WHAT THE TASK ASKS:
Print the data that follows exactly.

PROVIDED MATERIAL:

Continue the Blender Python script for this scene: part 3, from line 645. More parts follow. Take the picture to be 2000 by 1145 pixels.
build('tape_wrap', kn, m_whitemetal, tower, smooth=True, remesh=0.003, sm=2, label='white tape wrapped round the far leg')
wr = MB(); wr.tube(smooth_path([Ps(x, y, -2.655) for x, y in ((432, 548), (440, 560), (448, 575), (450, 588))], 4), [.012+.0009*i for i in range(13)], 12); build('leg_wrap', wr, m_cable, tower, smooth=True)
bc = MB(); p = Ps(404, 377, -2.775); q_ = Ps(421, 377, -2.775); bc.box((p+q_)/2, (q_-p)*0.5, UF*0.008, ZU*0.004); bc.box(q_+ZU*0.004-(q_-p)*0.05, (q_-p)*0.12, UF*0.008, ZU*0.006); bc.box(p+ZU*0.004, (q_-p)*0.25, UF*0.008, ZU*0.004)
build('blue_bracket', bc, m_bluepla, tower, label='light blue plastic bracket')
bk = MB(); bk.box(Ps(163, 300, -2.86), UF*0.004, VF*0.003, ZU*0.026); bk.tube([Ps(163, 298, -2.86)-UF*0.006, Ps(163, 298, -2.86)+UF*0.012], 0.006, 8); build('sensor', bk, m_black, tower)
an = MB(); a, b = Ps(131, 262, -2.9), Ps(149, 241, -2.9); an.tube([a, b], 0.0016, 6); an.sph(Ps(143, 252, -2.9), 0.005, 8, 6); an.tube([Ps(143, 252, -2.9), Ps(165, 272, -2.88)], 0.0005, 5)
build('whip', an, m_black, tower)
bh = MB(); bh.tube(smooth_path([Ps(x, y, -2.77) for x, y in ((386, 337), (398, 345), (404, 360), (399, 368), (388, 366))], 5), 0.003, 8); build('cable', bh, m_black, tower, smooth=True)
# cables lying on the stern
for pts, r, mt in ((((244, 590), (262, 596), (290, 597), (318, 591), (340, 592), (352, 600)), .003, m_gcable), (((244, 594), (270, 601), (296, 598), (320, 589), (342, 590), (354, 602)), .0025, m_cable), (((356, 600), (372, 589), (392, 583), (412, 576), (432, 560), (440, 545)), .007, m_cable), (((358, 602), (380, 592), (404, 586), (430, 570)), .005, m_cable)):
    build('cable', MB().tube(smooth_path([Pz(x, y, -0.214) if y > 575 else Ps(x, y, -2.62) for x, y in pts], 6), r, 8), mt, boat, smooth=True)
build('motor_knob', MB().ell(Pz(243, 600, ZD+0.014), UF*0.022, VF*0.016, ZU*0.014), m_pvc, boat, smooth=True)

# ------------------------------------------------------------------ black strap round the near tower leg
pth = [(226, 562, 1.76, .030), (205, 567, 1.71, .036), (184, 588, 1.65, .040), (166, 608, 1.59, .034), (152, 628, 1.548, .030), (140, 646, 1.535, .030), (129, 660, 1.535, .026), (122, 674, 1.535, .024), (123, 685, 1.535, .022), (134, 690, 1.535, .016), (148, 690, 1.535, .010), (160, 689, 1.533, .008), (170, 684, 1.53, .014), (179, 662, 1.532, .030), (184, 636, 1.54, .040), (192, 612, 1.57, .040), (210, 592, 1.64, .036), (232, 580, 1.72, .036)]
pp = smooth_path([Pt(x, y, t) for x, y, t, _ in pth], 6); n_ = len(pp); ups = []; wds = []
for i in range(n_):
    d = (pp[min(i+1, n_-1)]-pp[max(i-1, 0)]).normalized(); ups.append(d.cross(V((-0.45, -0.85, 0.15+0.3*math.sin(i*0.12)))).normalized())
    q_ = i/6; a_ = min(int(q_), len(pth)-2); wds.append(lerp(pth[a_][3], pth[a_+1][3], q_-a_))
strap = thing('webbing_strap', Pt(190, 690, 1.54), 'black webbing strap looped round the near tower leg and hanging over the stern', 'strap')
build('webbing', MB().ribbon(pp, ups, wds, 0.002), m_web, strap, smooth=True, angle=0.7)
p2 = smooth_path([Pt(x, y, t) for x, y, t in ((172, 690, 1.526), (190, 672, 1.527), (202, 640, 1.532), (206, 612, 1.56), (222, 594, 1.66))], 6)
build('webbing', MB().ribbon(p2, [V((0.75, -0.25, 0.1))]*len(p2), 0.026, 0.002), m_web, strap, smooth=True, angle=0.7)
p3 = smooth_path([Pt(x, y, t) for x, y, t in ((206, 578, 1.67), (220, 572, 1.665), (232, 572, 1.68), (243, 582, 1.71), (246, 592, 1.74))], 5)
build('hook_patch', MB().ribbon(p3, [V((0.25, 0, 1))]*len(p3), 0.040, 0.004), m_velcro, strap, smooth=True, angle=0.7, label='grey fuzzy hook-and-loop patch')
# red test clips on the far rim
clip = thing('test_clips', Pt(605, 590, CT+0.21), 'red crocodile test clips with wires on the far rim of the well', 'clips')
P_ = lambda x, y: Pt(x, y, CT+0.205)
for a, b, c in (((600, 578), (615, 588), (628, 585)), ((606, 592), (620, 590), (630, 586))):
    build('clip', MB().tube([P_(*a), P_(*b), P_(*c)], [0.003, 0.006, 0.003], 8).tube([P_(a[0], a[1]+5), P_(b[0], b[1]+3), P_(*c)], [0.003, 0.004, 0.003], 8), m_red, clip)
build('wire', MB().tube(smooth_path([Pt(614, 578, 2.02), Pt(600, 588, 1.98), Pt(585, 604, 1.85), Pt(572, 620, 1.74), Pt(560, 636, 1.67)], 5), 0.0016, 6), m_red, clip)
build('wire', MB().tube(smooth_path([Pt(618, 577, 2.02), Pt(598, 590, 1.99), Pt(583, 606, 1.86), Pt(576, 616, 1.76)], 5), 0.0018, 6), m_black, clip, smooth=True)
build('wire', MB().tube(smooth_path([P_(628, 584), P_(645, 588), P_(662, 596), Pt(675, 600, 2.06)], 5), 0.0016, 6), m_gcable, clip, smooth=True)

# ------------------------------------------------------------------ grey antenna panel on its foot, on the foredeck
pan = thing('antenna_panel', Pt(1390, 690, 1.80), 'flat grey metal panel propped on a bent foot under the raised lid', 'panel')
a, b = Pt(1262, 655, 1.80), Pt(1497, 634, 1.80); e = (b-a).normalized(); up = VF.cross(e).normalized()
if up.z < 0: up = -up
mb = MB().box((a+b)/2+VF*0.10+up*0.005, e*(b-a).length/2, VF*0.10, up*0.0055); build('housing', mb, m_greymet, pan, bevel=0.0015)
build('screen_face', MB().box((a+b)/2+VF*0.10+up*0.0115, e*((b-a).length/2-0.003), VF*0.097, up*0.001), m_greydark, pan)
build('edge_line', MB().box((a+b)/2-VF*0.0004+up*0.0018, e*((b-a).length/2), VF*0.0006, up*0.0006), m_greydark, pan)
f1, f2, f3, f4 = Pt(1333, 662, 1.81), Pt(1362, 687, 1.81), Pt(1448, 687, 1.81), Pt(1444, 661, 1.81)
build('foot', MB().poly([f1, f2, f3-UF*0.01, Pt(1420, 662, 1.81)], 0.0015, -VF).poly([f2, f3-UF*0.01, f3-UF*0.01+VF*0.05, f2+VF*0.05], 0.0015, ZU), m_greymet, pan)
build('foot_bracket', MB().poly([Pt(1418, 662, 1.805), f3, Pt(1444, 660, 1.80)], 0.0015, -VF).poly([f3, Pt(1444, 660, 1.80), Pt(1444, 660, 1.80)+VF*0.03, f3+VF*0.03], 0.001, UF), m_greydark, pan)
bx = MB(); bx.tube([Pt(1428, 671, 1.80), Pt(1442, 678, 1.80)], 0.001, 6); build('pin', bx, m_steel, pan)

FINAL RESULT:
Continue the Blender Python script for this scene: part 3, from line 645. More parts follow. Take the picture to be 2000 by 1145 pixels.
build('tape_wrap', kn, m_whitemetal, tower, smooth=True, remesh=0.003, sm=2, label='white tape wrapped round the far leg')
wr = MB(); wr.tube(smooth_path([Ps(x, y, -2.655) for x, y in ((432, 548), (440, 560), (448, 575), (450, 588))], 4), [.012+.0009*i for i in range(13)], 12); build('leg_wrap', wr, m_cable, tower, smooth=True)
bc = MB(); p = Ps(404, 377, -2.775); q_ = Ps(421, 377, -2.775); bc.box((p+q_)/2, (q_-p)*0.5, UF*0.008, ZU*0.004); bc.box(q_+ZU*0.004-(q_-p)*0.05, (q_-p)*0.12, UF*0.008, ZU*0.006); bc.box(p+ZU*0.004, (q_-p)*0.25, UF*0.008, ZU*0.004)
build('blue_bracket', bc, m_bluepla, tower, label='light blue plastic bracket')
bk = MB(); bk.box(Ps(163, 300, -2.86), UF*0.004, VF*0.003, ZU*0.026); bk.tube([Ps(163, 298, -2.86)-UF*0.006, Ps(163, 298, -2.86)+UF*0.012], 0.006, 8); build('sensor', bk, m_black, tower)
an = MB(); a, b = Ps(131, 262, -2.9), Ps(149, 241, -2.9); an.tube([a, b], 0.0016, 6); an.sph(Ps(143, 252, -2.9), 0.005, 8, 6); an.tube([Ps(143, 252, -2.9), Ps(165, 272, -2.88)], 0.0005, 5)
build('whip', an, m_black, tower)
bh = MB(); bh.tube(smooth_path([Ps(x, y, -2.77) for x, y in ((386, 337), (398, 345), (404, 360), (399, 368), (388, 366))], 5), 0.003, 8); build('cable', bh, m_black, tower, smooth=True)
# cables lying on the stern
for pts, r, mt in ((((244, 590), (262, 596), (290, 597), (318, 591), (340, 592), (352, 600)), .003, m_gcable), (((244, 594), (270, 601), (296, 598), (320, 589), (342, 590), (354, 602)), .0025, m_cable), (((356, 600), (372, 589), (392, 583), (412, 576), (432, 560), (440, 545)), .007, m_cable), (((358, 602), (380, 592), (404, 586), (430, 570)), .005, m_cable)):
    build('cable', MB().tube(smooth_path([Pz(x, y, -0.214) if y > 575 else Ps(x, y, -2.62) for x, y in pts], 6), r, 8), mt, boat, smooth=True)
build('motor_knob', MB().ell(Pz(243, 600, ZD+0.014), UF*0.022, VF*0.016, ZU*0.014), m_pvc, boat, smooth=True)

# ------------------------------------------------------------------ black strap round the near tower leg
pth = [(226, 562, 1.76, .030), (205, 567, 1.71, .036), (184, 588, 1.65, .040), (166, 608, 1.59, .034), (152, 628, 1.548, .030), (140, 646, 1.535, .030), (129, 660, 1.535, .026), (122, 674, 1.535, .024), (123, 685, 1.535, .022), (134, 690, 1.535, .016), (148, 690, 1.535, .010), (160, 689, 1.533, .008), (170, 684, 1.53, .014), (179, 662, 1.532, .030), (184, 636, 1.54, .040), (192, 612, 1.57, .040), (210, 592, 1.64, .036), (232, 580, 1.72, .036)]
pp = smooth_path([Pt(x, y, t) for x, y, t, _ in pth], 6); n_ = len(pp); ups = []; wds = []
for i in range(n_):
    d = (pp[min(i+1, n_-1)]-pp[max(i-1, 0)]).normalized(); ups.append(d.cross(V((-0.45, -0.85, 0.15+0.3*math.sin(i*0.12)))).normalized())
    q_ = i/6; a_ = min(int(q_), len(pth)-2); wds.append(lerp(pth[a_][3], pth[a_+1][3], q_-a_))
strap = thing('webbing_strap', Pt(190, 690, 1.54), 'black webbing strap looped round the near tower leg and hanging over the stern', 'strap')
build('webbing', MB().ribbon(pp, ups, wds, 0.002), m_web, strap, smooth=True, angle=0.7)
p2 = smooth_path([Pt(x, y, t) for x, y, t in ((172, 690, 1.526), (190, 672, 1.527), (202, 640, 1.532), (206, 612, 1.56), (222, 594, 1.66))], 6)
build('webbing', MB().ribbon(p2, [V((0.75, -0.25, 0.1))]*len(p2), 0.026, 0.002), m_web, strap, smooth=True, angle=0.7)
p3 = smooth_path([Pt(x, y, t) for x, y, t in ((206, 578, 1.67), (220, 572, 1.665), (232, 572, 1.68), (243, 582, 1.71), (246, 592, 1.74))], 5)
build('hook_patch', MB().ribbon(p3, [V((0.25, 0, 1))]*len(p3), 0.040, 0.004), m_velcro, strap, smooth=True, angle=0.7, label='grey fuzzy hook-and-loop patch')
# red test clips on the far rim
clip = thing('test_clips', Pt(605, 590, CT+0.21), 'red crocodile test clips with wires on the far rim of the well', 'clips')
P_ = lambda x, y: Pt(x, y, CT+0.205)
for a, b, c in (((600, 578), (615, 588), (628, 585)), ((606, 592), (620, 590), (630, 586))):
    build('clip', MB().tube([P_(*a), P_(*b), P_(*c)], [0.003, 0.006, 0.003], 8).tube([P_(a[0], a[1]+5), P_(b[0], b[1]+3), P_(*c)], [0.003, 0.004, 0.003], 8), m_red, clip)
build('wire', MB().tube(smooth_path([Pt(614, 578, 2.02), Pt(600, 588, 1.98), Pt(585, 604, 1.85), Pt(572, 620, 1.74), Pt(560, 636, 1.67)], 5), 0.0016, 6), m_red, clip)
build('wire', MB().tube(smooth_path([Pt(618, 577, 2.02), Pt(598, 590, 1.99), Pt(583, 606, 1.86), Pt(576, 616, 1.76)], 5), 0.0018, 6), m_black, clip, smooth=True)
build('wire', MB().tube(smooth_path([P_(628, 584), P_(645, 588), P_(662, 596), Pt(675, 600, 2.06)], 5), 0.0016, 6), m_gcable, clip, smooth=True)

# ------------------------------------------------------------------ grey antenna panel on its foot, on the foredeck
pan = thing('antenna_panel', Pt(1390, 690, 1.80), 'flat grey metal panel propped on a bent foot under the raised lid', 'panel')
a, b = Pt(1262, 655, 1.80), Pt(1497, 634, 1.80); e = (b-a).normalized(); up = VF.cross(e).normalized()
if up.z < 0: up = -up
mb = MB().box((a+b)/2+VF*0.10+up*0.005, e*(b-a).length/2, VF*0.10, up*0.0055); build('housing', mb, m_greymet, pan, bevel=0.0015)
build('screen_face', MB().box((a+b)/2+VF*0.10+up*0.0115, e*((b-a).length/2-0.003), VF*0.097, up*0.001), m_greydark, pan)
build('edge_line', MB().box((a+b)/2-VF*0.0004+up*0.0018, e*((b-a).length/2), VF*0.0006, up*0.0006), m_greydark, pan)
f1, f2, f3, f4 = Pt(1333, 662, 1.81), Pt(1362, 687, 1.81), Pt(1448, 687, 1.81), Pt(1444, 661, 1.81)
build('foot', MB().poly([f1, f2, f3-UF*0.01, Pt(1420, 662, 1.81)], 0.0015, -VF).poly([f2, f3-UF*0.01, f3-UF*0.01+VF*0.05, f2+VF*0.05], 0.0015, ZU), m_greymet, pan)
build('foot_bracket', MB().poly([Pt(1418, 662, 1.805), f3, Pt(1444, 660, 1.80)], 0.0015, -VF).poly([f3, Pt(1444, 660, 1.80), Pt(1444, 660, 1.80)+VF*0.03, f3+VF*0.03], 0.001, UF), m_greydark, pan)
bx = MB(); bx.tube([Pt(1428, 671, 1.80), Pt(1442, 678, 1.80)], 0.001, 6); build('pin', bx, m_steel, pan)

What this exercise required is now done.